Americans United Condemns Trump Administration’s Flip-Flop To Back Michigan Funeral Home That Fired Transgender Employee

transgender_parade_cropped.jpg

The Department of Justice today told the U.S. Supreme Court that the federal government is reversing course on a pending case. The administration now argues that the federal law barring workplace discrimination does not protect Aimee Stephens, the transgender employee of a Michigan funeral home who was fired when the business cited religious beliefs in conflict with Stephens’ gender identity.

Rachel Laser, president and CEO of Americans United for Separation of Church and State, issued the following statement in response:

“This is a stunning reversal of course. It is unconscionable that the federal government, after supporting Aimee Stephens through five years of court battles, would abandon her on the Supreme Court’s doorstep.

“This is just the latest attempt by the Trump-Pence administration to pander to a narrow group of evangelical Christians who are using religious freedom as a sword to harm others, rather than a shield of protection as the Constitution intended. We will not tolerate this desecration of our nation’s core values.

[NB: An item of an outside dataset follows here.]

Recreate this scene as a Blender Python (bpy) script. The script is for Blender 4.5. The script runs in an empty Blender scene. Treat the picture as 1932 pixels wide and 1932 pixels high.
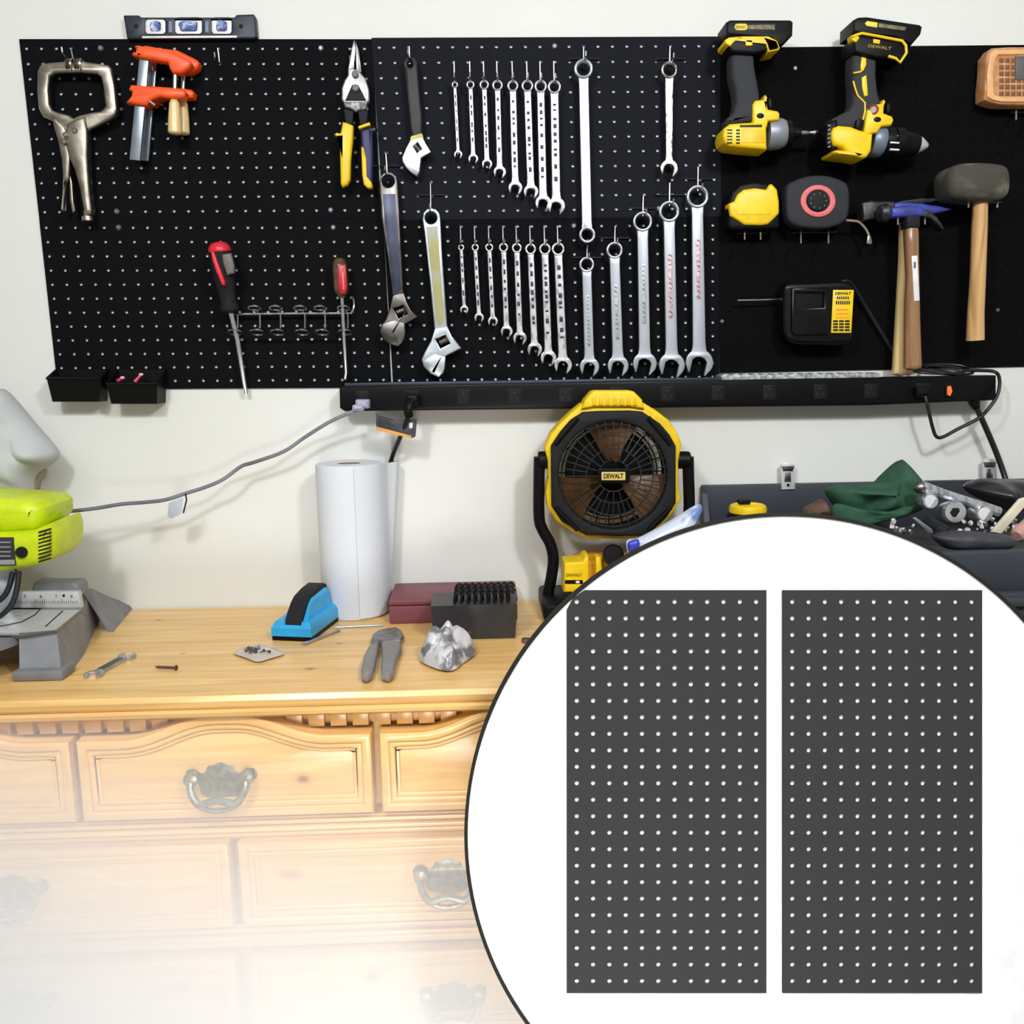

“Americans United will continue to stand with the transgender community and fight to protect church-state separation, which guarantees religious freedom for all of us, not just a select few.”

The administration today filed a brief with the Supreme Court in Harris Funeral Homes v. EEOC, alerting the court that the federal government would no longer argue that the funeral home had violated Stephens’ civil rights when it fired her – an employee of six years – after she came out as transgender and began living and dressing as a woman in 2013.

The federal Equal Employment Opportunity Commission had challenged the business’s discriminatory action through the courts for five years. That resulted in the 6th U.S. Circuit Court of Appeals in March agreeing that the funeral home had violated Title VII of the landmark Civil Rights Act of 1964 and that the funeral home had no right under the Religious Freedom Restoration Act (RFRA) to cite religious beliefs as a basis for firing a transgender employee.

Americans United was joined by 76 faith leaders and 13 religious and civil-rights organizations in filing a friend-of-the-court brief in the case in support of Stephens.

DOJ’s decision today comes on the heels of reports that the Trump-Pence administration is planning to roll back federal protections of transgender people and narrowly define gender.